El Mercedes de Hugo se ha convertido en un magnífico hogar,
calentito y protegido del viento. Habría que abandonar más coches en los
bosques, serían excelentes nidales. En las carreteras de todo el país estarán
seguramente aparcados por miles cubiertos de hiedra, ortigas y maleza. Pero
allí están vacíos y deshabitados.
Ahora veo cómo proliferan las plantas, verdes, jugosas y
silenciosas. Y oigo el viento y los miles de ruidos en las ciudades muertas.

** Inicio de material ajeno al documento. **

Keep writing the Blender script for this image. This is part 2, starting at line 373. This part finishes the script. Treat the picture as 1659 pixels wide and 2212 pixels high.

Cristales de ventanas que se hacen añicos contra el asfalto cuando los goznes
de las ventanas se oxidan, el goteo del agua en tuberías rotas y las
innumerables puertas que golpean en el viento. En noches de vendaval, un objeto
de piedra, que fue un hombre en su día, cae del sillón sobre el parquet con
gran estrépito. Durante un tiempo habría grandes incendios. Pero ahora habrán
pasado y la vegetación se apresura a cubrir nuestras ruinas. Cuando observo la
tierra al otro lado del muro, no veo ni hormigas, ni escarabajos, ni el más
pequeño insecto. Sin embargo, no es algo definitivo. La vida, pequeña y
sencilla, penetrará con el agua de los arroyos de nuevo en la tierra y la
vivificará. Este renacer podría serme indiferente, pero por raro que parezca me
llena de una profunda y secreta satisfacción.
Marlen Haushofer. El
muro. Traducción de Genoveva Dieterich. Siruela.